Exercise task.
Only the lines from the one containing "Recreate this scene" down to the one containing "return (x*BX[0]+t*BX[1], x*AX[0]+t*AX[1])", inclusive, are to be quoted exactly.

Excerpted data.
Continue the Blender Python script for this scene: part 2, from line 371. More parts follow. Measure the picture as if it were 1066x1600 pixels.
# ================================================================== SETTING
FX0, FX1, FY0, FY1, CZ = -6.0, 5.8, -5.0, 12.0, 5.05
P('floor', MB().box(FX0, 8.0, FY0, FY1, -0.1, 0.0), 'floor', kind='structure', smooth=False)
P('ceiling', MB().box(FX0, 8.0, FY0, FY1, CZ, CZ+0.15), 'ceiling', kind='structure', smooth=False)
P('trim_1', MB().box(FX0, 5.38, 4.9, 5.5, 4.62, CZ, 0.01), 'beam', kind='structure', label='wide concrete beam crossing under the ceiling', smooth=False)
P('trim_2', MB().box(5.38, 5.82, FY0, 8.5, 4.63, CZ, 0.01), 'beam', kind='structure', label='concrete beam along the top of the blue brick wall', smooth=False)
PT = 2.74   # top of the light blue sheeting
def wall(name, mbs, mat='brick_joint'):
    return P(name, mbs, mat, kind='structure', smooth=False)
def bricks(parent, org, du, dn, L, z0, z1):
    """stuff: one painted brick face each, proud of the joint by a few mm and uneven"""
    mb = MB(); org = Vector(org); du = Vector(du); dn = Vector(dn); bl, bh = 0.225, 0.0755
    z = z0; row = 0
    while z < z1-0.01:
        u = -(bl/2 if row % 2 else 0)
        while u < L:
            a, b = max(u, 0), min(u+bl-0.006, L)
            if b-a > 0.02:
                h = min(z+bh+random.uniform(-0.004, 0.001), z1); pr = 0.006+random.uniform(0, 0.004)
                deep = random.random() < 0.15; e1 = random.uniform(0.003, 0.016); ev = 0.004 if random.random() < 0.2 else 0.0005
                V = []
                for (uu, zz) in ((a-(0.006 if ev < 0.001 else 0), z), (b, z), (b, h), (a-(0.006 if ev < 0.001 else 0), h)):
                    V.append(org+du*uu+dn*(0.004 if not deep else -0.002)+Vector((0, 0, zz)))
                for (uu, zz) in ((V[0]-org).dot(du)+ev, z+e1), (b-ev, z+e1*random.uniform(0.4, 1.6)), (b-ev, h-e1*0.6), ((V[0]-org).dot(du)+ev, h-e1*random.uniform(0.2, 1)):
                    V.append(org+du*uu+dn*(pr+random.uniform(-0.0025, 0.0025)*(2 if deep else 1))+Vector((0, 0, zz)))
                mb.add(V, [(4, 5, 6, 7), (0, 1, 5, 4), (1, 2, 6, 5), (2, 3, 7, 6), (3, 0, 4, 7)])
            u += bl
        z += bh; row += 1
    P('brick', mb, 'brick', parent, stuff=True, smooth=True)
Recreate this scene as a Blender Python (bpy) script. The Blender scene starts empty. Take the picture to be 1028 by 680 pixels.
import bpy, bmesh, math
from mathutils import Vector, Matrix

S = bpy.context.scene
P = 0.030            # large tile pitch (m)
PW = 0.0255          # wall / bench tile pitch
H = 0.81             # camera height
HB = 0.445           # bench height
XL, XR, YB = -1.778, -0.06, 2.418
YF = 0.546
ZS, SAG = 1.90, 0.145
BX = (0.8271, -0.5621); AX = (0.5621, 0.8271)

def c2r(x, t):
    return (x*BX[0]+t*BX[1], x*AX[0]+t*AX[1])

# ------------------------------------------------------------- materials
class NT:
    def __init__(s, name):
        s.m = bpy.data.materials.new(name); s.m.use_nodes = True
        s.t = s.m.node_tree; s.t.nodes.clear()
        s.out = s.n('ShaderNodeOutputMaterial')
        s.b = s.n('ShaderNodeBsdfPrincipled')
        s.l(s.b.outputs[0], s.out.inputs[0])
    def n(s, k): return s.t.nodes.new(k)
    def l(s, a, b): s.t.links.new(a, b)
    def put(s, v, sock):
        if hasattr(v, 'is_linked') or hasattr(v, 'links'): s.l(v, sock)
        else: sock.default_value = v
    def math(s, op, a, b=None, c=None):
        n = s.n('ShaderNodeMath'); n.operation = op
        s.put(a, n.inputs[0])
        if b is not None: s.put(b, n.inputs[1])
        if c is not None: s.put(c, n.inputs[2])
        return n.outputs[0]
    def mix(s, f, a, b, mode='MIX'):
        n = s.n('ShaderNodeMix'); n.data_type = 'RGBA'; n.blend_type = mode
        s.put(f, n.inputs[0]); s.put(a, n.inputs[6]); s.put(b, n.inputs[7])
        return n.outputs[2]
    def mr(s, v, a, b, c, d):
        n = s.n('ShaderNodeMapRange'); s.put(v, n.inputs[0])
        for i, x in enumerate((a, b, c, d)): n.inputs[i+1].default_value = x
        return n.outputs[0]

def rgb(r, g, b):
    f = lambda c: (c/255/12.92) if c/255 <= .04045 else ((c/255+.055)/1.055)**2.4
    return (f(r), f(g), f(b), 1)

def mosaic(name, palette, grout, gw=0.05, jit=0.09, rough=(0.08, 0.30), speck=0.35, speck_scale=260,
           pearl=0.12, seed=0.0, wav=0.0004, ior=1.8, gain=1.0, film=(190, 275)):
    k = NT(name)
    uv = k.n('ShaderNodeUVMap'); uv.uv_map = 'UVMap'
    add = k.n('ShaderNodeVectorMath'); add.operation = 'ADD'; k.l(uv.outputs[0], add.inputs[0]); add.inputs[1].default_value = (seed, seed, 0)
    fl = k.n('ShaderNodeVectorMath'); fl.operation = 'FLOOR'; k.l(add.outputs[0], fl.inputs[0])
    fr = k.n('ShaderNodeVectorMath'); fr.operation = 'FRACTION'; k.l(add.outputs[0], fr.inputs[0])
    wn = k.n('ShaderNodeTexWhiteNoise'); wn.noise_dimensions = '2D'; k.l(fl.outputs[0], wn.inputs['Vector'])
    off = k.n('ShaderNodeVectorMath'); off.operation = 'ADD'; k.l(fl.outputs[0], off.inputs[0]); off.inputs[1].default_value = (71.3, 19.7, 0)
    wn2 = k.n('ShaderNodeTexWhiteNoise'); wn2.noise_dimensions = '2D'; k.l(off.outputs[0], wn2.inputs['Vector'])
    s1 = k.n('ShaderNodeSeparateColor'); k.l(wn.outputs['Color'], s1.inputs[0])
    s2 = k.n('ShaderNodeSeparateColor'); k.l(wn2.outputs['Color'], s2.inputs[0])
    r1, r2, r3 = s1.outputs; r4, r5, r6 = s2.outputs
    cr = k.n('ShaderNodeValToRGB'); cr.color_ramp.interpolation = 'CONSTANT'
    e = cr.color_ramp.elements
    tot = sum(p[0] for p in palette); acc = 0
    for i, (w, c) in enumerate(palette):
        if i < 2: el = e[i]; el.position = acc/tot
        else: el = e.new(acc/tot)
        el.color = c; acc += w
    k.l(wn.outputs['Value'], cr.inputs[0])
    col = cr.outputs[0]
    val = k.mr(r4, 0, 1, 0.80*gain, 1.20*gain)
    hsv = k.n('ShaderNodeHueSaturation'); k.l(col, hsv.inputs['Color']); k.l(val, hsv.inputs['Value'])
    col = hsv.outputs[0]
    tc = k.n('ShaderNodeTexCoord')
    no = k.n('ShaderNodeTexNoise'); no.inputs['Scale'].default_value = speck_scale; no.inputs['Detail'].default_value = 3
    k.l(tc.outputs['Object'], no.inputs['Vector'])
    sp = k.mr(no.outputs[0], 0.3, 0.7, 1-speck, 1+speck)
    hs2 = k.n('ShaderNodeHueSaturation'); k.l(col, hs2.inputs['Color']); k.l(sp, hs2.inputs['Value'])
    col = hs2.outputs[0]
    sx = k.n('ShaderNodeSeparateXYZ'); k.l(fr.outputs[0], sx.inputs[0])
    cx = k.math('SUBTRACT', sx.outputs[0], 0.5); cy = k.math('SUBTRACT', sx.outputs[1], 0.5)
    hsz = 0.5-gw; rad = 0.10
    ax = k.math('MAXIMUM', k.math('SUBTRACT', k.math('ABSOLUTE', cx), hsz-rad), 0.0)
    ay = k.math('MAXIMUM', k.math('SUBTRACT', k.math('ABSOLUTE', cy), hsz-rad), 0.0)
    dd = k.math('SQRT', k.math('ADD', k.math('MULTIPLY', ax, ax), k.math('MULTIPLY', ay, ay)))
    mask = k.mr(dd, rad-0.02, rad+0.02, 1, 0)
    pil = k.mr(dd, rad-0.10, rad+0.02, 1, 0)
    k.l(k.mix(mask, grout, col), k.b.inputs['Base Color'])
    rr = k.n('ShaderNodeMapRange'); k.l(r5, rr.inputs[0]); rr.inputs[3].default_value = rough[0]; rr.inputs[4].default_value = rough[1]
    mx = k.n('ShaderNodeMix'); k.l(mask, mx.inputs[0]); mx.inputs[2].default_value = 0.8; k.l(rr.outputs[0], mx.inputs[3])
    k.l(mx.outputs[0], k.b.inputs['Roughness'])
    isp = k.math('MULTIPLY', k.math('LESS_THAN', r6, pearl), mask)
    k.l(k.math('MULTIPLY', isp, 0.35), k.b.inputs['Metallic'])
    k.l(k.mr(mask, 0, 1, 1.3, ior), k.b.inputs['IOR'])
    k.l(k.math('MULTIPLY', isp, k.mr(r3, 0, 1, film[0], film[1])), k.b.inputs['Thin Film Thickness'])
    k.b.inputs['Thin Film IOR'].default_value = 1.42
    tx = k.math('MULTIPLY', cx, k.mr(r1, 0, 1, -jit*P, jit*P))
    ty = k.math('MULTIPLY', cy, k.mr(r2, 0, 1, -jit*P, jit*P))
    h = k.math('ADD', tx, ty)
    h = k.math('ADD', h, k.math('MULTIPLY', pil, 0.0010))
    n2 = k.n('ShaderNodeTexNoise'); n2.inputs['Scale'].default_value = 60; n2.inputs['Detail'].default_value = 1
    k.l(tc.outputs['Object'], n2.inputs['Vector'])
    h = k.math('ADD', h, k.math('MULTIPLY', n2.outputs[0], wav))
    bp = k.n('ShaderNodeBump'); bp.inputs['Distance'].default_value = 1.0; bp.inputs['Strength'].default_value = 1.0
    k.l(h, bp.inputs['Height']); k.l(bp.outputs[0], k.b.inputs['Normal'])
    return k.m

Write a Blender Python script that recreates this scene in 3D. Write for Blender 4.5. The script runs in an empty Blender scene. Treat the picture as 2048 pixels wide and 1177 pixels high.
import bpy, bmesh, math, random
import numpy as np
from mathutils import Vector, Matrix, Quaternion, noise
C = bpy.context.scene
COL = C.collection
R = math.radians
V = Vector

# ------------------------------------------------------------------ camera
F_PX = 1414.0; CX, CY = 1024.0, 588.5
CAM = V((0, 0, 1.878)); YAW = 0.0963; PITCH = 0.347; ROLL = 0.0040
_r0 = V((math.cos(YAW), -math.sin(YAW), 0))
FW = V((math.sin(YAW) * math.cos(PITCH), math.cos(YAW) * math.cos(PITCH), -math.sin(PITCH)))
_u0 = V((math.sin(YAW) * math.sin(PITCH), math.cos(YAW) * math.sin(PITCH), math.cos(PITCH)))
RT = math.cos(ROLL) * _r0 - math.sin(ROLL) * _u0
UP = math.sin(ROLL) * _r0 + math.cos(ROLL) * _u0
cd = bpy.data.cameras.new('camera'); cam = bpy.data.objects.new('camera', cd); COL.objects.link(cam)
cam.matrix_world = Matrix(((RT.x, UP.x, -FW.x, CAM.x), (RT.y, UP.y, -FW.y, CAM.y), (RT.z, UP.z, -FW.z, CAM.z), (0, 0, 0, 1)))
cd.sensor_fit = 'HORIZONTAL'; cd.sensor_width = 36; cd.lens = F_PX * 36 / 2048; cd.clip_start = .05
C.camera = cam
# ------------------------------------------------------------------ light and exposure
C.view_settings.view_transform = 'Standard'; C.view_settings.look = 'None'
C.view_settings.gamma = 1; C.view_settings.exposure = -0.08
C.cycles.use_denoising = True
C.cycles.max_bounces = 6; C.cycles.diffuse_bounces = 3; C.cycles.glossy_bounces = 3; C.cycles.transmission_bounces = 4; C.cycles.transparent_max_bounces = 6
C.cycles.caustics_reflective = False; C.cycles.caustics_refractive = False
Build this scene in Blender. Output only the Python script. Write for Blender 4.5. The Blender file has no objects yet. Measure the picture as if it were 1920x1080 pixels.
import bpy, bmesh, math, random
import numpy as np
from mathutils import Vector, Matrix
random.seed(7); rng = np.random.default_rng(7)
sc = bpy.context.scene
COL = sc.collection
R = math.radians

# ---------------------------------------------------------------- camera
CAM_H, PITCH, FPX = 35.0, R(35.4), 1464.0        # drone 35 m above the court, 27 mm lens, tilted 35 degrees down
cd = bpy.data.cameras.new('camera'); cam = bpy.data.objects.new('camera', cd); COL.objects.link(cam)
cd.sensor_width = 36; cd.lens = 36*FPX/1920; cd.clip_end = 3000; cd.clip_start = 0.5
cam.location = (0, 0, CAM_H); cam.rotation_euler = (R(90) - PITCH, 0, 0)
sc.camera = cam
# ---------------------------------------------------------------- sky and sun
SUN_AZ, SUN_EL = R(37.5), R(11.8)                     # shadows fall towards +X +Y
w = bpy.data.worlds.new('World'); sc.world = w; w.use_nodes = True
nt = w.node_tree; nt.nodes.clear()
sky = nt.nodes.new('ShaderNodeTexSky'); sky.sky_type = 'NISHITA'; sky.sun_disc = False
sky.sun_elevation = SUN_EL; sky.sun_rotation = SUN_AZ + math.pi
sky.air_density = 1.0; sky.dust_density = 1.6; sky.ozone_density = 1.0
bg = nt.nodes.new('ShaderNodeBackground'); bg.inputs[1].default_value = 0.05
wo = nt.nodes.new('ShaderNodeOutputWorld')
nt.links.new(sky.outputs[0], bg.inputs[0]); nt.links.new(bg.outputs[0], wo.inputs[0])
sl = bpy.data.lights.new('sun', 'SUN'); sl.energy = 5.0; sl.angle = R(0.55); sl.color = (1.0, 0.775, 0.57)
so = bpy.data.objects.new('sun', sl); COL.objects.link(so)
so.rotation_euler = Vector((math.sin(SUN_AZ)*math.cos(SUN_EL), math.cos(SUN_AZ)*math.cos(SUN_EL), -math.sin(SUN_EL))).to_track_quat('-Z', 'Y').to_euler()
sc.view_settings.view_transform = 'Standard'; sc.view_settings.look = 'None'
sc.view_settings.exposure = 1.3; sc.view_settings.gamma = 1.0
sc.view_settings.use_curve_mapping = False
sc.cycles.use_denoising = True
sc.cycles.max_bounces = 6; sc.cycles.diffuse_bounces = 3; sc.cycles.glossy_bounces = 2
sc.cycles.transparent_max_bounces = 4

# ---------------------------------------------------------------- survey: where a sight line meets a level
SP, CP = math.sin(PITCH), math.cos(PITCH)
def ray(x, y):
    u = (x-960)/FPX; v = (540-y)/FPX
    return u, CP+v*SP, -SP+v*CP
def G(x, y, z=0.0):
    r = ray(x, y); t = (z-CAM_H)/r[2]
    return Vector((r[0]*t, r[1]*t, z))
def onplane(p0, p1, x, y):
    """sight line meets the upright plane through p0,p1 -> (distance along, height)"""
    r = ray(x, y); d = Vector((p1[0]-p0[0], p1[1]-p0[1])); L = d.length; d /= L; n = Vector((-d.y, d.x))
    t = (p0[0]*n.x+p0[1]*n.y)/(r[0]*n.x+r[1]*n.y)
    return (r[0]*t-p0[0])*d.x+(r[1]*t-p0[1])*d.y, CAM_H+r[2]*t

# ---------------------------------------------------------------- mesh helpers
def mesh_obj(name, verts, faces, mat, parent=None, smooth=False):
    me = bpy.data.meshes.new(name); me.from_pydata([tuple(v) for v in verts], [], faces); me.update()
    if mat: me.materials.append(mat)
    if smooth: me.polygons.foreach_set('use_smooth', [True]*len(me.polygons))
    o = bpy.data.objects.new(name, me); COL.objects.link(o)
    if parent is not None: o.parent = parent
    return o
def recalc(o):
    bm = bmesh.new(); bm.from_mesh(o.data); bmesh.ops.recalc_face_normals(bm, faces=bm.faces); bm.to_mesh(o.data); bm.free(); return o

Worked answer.
Recreate this scene as a Blender Python (bpy) script. The Blender scene starts empty. Take the picture to be 1028 by 680 pixels.
import bpy, bmesh, math
from mathutils import Vector, Matrix

S = bpy.context.scene
P = 0.030            # large tile pitch (m)
PW = 0.0255          # wall / bench tile pitch
H = 0.81             # camera height
HB = 0.445           # bench height
XL, XR, YB = -1.778, -0.06, 2.418
YF = 0.546
ZS, SAG = 1.90, 0.145
BX = (0.8271, -0.5621); AX = (0.5621, 0.8271)

def c2r(x, t):
    return (x*BX[0]+t*BX[1], x*AX[0]+t*AX[1])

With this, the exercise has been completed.